A: You never know, but I would say this: I’ve never changed my dreams, whether I had an empty pocket or whether I had a bank account that was full. For me, the journey has never been about whether I was acknowledged or rewarded for my achievements. The journey has always been that I have lived an artistic life, all my life.
I’ve never suffered, I’ve never gone hungry, I’ve never been without a place to live, and I’ve always lived with what I have. At an early age, I read “Walden Pond.” Anybody who reads that can understand that no matter how much or how little you have, you can always manage to live and do the things you want to do, without having the social or political pressure to conform to the way everybody else wants you to be. 
Q: What made you want to start composing so early in life?
A: The idea that the same piece of music could influence more than one person in various and different ways. The kind of empowerment it gives the individual, to play an instrument or compose a note of music. 
Q: You were thinking about that at 13?
A: I was thinking about all that at 13. I had also read Marcus Aurelius’ “Meditations” at 13. My thoughts have always been serious thoughts. 
Wadada Leo Smith by Scott Groller
Q: How do you manage to compose at such a furious pace?
A: I do it every day. I live alone. I have no extra distractions. I have few responsibilities. Most of them are to my granddaughters and grandsons and daughters, and I find time to put them into my close encounter every week. But I spend the majority of my time in my house alone. The only time I speak is when I do prayer or open up the telephone for a call.
Q: Do you look for ideas, or do they come to you?
A: They come to me. I’ve understood the stream of inspiration, and I know how to connect to it and tag it and get on it in a moment that I need to. And even when I’m not looking to jump onto the stream of inspiration, it’s a constant part of my reflections, because spiritual growth is based off of the same stream. 

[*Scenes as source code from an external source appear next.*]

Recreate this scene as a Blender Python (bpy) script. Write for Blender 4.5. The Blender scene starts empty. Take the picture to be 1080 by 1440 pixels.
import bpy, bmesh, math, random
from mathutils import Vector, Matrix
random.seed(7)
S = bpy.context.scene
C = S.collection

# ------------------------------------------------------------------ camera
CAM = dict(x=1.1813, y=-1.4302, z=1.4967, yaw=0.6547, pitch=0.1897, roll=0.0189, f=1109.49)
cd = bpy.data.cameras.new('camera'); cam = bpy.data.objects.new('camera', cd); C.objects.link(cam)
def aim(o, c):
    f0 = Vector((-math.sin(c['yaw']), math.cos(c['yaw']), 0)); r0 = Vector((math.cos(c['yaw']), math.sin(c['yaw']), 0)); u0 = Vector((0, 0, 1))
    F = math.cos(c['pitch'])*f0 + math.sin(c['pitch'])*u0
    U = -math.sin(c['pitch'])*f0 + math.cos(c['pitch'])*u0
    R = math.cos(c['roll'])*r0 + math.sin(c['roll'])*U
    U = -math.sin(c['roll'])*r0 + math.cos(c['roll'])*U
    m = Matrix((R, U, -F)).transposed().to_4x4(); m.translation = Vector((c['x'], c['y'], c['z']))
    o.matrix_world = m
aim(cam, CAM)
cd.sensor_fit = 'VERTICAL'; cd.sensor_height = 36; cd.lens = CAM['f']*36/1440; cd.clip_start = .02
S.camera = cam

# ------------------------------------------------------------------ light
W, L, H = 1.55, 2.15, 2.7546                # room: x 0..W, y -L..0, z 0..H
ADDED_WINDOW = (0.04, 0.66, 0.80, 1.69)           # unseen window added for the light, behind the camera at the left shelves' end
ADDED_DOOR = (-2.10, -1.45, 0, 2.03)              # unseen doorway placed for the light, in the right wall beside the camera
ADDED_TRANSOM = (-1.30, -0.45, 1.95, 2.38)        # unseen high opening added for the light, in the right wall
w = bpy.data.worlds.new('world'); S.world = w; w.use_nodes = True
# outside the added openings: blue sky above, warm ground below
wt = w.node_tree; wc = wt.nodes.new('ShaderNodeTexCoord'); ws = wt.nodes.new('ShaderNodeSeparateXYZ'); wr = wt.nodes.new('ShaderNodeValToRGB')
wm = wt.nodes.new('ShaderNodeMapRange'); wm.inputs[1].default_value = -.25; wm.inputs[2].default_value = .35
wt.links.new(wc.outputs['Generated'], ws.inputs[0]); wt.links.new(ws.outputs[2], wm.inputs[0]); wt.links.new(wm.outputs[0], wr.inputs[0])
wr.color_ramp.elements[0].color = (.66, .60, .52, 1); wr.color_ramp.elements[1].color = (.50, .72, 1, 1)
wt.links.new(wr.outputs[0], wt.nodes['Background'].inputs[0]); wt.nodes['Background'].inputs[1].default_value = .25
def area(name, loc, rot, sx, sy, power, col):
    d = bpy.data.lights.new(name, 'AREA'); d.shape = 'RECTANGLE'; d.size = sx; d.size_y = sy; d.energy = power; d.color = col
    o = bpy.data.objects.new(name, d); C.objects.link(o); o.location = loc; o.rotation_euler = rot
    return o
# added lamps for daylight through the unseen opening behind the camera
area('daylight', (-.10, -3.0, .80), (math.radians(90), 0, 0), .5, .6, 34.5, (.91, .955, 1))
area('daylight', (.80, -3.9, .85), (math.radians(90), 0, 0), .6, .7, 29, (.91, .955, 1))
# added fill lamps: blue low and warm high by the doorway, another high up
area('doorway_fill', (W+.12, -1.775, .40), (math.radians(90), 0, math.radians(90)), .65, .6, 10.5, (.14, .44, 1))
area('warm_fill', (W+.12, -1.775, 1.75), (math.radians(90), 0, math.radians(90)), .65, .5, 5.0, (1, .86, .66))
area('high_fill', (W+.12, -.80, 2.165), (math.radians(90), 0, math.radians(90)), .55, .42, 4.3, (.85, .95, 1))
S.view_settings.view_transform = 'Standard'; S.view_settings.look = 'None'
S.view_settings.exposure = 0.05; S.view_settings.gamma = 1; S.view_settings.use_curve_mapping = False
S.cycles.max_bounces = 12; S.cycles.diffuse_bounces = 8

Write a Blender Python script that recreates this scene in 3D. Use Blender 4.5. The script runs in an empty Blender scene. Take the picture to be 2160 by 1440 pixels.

Q: Your projects are ambitious and thoughtful. You’re not just making another album.
A: No, never. That’s what they used to complain about me — the early promoters. They would say, “Well, he’s got this kind of project and that kind of project. It’s too many.” My whole career has all been projects, particularly on the recording side.
I look at making art the same way the almighty made creation, though on the level of human reality. For every piece I do, I have something that’s inside of me, and what helps it is reflection, meditation, contemplation and research. I don’t ever start a new project until I get the buzz inside of me, and once that happens it begins to explode, and it keeps going until it’s finished.
Q: You’ve said that the late playwright August Wilson was an inspiration for “Ten Freedom Summers.” In what way?
A: Everybody thinks that his Pittsburgh cycle of plays are concerned with history. They are not. What he says quite clearly in some of his own notes is that he was dealing with culture, and [the plays were] an explicit way of mapping out the experience of a people in an oppressive nation. From that, I was inspired to think about: How does music fit?
I decided to look at the psychological impact of struggling for liberty, justice and human dignity, and being rejected. “Ten Freedom Summers” is based on my reflections on the psychological experience of African-Americans in this society. Knowing about August Wilson — reading his plays, seeing productions of his plays — gave me the courage to think the way I want to think.
Q: You mentioned Thoreau and Marcus Aurelius. Who have been other guiding lights for you?
A: Dr. Martin Luther King. I have all of his books, which I’ve read, and collections of his speeches. His speeches, to me, are very close to spiritual studies, and I have always used him for moments when I need to be uplifted — moments when I read and see stuff that’s absolutely appalling. I take out his texts and start reading, and I immediately come back to the same thing he was trying to teach the world: that love is the most powerful factor. 
Q: You’ve said that you’re an optimist. Even in a time when people are angry and divided.
A: I’m an optimist even when they say bad things about people I think are great human beings. I always believe the best will prevail, even if it comes from one human being on just one little tiny planet.
Q: Some people who come to the Walker to see you will have heard “America’s National Parks.” Some won’t. What would you like people to know?
A: Two things are important for me. The first is that the recorded document, the CD, is a historical thing. It will stay fixed until creation is gone. But in a live performance, I’m responsible to offer something in addition to what’s on that recording. So if the person has heard the CD, they will hear also a new configuration of those ideas and those dreams, a unique gift for just that moment only.